Short task:
Working from the data below, reproduce exactly the lines starting at the one that holds "Generate a Blender" and ending at the one that holds "from mathutils import Vector, Matrix". Pictures are excluded.

Record list:

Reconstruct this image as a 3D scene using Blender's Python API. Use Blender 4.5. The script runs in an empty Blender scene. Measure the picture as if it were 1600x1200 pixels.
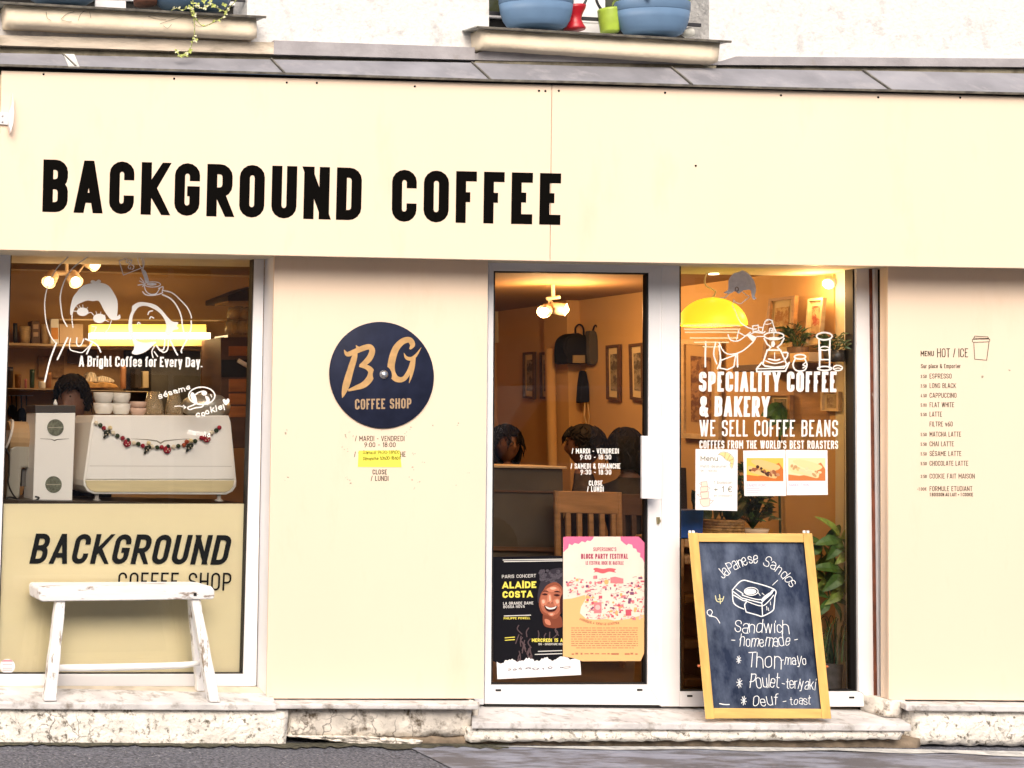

...

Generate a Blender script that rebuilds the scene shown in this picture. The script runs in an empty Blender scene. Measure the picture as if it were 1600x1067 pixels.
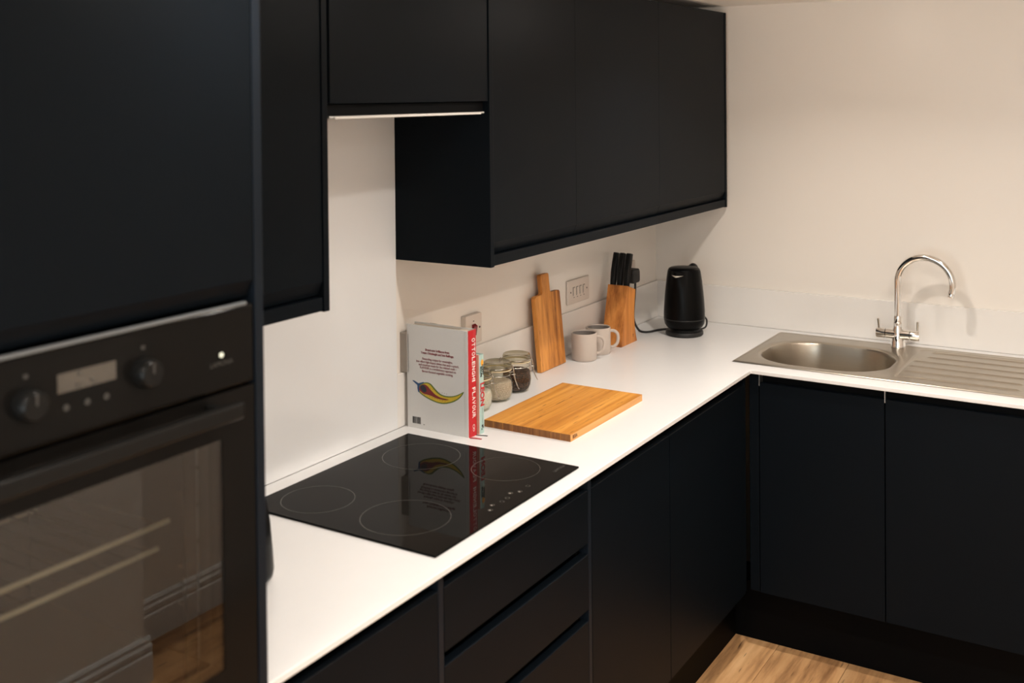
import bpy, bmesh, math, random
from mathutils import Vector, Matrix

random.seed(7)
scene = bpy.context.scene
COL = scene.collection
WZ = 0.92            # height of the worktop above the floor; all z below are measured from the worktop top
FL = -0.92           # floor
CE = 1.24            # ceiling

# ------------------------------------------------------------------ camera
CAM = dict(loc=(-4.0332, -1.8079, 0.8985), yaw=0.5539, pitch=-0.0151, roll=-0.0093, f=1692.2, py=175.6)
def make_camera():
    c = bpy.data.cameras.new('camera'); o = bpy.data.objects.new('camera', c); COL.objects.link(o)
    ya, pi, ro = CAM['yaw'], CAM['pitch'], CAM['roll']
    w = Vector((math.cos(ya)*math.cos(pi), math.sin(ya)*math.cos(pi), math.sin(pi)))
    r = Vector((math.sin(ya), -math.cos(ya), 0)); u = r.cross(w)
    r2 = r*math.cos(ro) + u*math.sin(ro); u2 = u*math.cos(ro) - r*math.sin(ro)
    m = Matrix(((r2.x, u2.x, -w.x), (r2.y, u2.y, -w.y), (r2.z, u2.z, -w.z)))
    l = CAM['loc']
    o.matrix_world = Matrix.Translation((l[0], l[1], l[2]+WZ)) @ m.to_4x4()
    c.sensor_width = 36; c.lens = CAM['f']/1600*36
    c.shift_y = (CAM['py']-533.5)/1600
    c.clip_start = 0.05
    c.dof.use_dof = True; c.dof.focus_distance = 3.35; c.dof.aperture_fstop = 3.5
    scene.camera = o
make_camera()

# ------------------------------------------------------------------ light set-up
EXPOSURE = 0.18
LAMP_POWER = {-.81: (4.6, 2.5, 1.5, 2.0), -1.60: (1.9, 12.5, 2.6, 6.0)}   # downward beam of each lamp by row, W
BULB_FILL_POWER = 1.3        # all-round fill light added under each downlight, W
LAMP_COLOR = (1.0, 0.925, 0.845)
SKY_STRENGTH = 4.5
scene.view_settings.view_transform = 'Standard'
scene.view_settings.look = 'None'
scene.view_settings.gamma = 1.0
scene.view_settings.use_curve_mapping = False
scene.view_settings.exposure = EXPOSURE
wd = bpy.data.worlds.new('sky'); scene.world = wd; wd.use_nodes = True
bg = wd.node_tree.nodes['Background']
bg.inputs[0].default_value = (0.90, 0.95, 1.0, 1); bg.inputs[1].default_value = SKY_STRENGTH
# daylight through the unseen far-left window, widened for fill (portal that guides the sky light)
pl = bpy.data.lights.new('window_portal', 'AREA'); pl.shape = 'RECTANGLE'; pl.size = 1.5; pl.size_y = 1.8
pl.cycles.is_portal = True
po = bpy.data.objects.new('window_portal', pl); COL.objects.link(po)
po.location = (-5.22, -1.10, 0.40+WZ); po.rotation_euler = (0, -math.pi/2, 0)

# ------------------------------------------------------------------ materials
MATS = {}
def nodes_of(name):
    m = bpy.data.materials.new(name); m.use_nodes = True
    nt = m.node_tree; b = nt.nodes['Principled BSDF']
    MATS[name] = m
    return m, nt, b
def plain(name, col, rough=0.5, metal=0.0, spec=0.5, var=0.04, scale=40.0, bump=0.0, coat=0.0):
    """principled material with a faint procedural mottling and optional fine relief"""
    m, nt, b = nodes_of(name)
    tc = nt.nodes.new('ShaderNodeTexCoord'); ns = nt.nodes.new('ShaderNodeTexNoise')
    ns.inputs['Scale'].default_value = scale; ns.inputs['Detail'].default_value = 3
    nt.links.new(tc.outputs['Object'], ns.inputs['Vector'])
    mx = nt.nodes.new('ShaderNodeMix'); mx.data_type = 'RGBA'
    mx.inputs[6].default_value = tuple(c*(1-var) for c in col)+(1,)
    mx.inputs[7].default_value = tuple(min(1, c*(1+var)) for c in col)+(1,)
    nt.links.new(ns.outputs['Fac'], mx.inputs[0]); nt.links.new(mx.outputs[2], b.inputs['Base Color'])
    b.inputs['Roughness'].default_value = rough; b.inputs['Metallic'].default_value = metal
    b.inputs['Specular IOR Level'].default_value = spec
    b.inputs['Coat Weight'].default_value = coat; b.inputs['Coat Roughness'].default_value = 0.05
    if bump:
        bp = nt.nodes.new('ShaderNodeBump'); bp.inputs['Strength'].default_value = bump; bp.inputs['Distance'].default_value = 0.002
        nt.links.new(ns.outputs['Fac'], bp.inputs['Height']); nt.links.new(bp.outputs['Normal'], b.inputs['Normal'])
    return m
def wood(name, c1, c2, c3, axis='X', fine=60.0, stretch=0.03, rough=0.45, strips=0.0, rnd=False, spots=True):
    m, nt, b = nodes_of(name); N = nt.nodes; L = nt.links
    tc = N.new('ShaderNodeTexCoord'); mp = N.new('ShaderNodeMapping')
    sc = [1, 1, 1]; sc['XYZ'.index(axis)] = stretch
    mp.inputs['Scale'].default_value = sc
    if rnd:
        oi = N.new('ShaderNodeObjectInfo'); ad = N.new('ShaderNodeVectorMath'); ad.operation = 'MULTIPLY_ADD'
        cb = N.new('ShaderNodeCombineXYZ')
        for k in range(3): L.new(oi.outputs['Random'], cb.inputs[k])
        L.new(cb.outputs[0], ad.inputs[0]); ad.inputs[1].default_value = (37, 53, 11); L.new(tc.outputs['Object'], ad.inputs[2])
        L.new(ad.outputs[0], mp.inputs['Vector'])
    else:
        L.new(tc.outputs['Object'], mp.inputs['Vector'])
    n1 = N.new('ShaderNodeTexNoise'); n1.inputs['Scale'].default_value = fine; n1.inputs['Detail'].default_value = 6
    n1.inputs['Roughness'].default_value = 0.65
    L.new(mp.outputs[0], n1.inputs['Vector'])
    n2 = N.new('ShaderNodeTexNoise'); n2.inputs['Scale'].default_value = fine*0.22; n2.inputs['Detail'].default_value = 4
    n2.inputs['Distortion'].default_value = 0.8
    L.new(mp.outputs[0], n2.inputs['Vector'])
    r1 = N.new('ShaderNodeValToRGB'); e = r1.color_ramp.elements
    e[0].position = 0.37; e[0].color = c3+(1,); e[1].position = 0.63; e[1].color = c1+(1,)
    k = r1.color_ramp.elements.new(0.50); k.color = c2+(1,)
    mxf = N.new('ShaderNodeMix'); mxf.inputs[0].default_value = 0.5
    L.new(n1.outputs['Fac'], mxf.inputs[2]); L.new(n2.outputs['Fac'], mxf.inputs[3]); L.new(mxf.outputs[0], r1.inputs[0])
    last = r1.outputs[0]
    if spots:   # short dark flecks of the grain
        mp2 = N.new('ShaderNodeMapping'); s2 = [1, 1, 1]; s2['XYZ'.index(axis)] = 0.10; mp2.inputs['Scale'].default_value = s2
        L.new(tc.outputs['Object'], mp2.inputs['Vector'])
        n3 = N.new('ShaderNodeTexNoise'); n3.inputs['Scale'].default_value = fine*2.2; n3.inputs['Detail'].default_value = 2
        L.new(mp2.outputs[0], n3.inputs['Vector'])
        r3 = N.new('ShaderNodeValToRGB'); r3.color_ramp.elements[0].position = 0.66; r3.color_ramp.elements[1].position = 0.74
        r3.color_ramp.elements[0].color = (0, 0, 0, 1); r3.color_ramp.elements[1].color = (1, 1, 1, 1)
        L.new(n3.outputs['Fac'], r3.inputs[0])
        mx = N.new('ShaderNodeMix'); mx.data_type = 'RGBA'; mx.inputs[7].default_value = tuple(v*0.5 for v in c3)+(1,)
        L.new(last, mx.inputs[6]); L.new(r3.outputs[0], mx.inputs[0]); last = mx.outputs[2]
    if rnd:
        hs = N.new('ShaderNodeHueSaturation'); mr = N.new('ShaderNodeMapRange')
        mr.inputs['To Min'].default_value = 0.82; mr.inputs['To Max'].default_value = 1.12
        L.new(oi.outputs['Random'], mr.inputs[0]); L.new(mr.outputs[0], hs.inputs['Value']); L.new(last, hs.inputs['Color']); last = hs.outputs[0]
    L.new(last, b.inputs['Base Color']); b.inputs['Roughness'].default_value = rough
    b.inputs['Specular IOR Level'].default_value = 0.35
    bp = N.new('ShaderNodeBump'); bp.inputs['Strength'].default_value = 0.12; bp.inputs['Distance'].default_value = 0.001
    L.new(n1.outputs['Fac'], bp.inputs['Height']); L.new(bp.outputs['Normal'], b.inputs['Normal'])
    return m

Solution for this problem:
Generate a Blender script that rebuilds the scene shown in this picture. The script runs in an empty Blender scene. Measure the picture as if it were 1600x1067 pixels.
import bpy, bmesh, math, random
from mathutils import Vector, Matrix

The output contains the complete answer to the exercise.